Martin Amis, La zona di interesse (tit. orig. The Zone of Interest, 2014), traduz. Maurizia Balmelli, pp.312, Einaudi Supercoralli, 2015
“è vero quel che si dice, qui nel KL: Nessuno conosce se stesso. Chi sei tu? Non lo sai. Poi arrivi nella Zona d’Interesse, e lei ti dice chi sei.” (Doll)
“O impazzisci nei primi dieci minuti, – si dice spesso, – o ti ci abitui”. Potreste obiettare che quelli che ci si abituano di fatto impazziscono.
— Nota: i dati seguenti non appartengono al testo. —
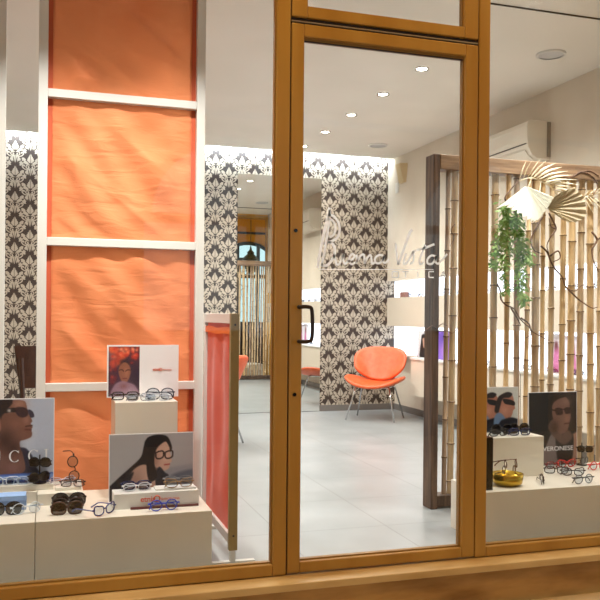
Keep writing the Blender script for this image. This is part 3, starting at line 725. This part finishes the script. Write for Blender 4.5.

E c’è un altro esito possibile: non impazzire e non abituarcisi. (Szmul)
Il britannico Martin Amis ambienta questo suo quattordicesimo romanzo nella cosiddetta “zona d’interesse” (Interessengebiet) e cioè quella zona che si trovava intorno al campo di Auschwitz, in Polonia: un’area di circa 25 miglia amministrata e controllata dalle SS, delimitata da un muro sottile, in cui si trovavano i loro uffici e le case in cui vivevano con mogli e figli. Nel romanzo, la Zona di interesse di Auschwitz diventa il Kat Zet 1 (abbreviazione di Konzentrationslager), e ciò che avviene in quel perimetro è riportato narrativamente da un triplice punto di vista. Vi si narra (anche) di una storia d’amore. Una storia d’amore all’ombra delle camere a gas, dei crematori…
E’ un libro difficile, questo. Corrosivo e destabilizzante. Ha generato (e continua a generare ancora oggi) molte perplessità, come avevano già ampiamente dimostrato le polemiche suscitate in occasione della sua prima pubblicazione.
L’interrogativo non è nuovo: è lecito utilizzare il registro stilistico dell’ironia, del dark humor quando si parla di una tragedia immane come la Shoah? Perché è questo, quello che fa Amis con il suo romanzo.